では、シャアがこのとき「ガンダム」を「俗な名前」と判断したのは、「ザク」や「グフ」のような名前とは違うと判断したのは、なぜなのか。「ザク」や「グフ」は粋な造語で、「ガンダム」は普通名詞をくっつけただけにすぎない、ということなのか。
そういえば「ホワイトベース」や「ボール」も英語のように見える。英語(もしくはこの世界固有の言語)の単語をそのまま使っているのが「俗」という意味なのだろうか。
たとしたらそれは「俗」ではなく「不粋」ではないか。
あるいは、やはりここではメタ視点を挿入しているのだろうか。「ガンダム」なんて、子ども向けのアニメのロボットみたいな名前だ、と言いたいのだろうか。だとしたらファンサービスなのかもしれないが、私には余計な配慮に思える。

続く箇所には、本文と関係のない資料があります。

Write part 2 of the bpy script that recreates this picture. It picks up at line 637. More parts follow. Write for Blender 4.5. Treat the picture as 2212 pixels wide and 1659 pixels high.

やはり太陽系に似てるけど、たまたま地球とそっくりの星があるけど、『ガンダム』は遠い昔、はるか彼方の銀河系の物語なのだろうか。(注2)だとすると、なぜシャアは「ガンダム」が「俗な名前」だと判断したのだろうか⋯
ようするに、長々と書いたけど、ここのセリフを「連邦らしいつまらん名前だ」とかにしておいてくれりゃよかったのに、というグチなのである。
富野さんだったらこんなセリフ入れないだろうになあ、と。
注1. 昔コカ・コーラの瓶の自販機があって(自販機に栓抜きが付いている)、王冠の裏にスター・ウォーズのキャラクターの写真が付いていた。その写真でこの2体のロボットの名前を覚えたのが、初めてアルファベットの読み方を覚えた記憶になっている。ちなみにルークが「シースリーピーオー」ではなく「スリーピオ」と呼ぶのが粋だと思う。
注2. ちなみに、なんと今回初めて気がついたが、この世界では軍人がみんなファーストネームで呼び合っている。「シャア少佐だ」って自己紹介してたけど、現実にそんなことありうるのだろうか。「ドズル中将」とかも結構変だ。トランプさんがバイデンさんを「ジョー」と呼んだり、中曽根康弘とレーガンが「ロン」「ヤス」と呼び合っていたのとはわけが違うだろうに。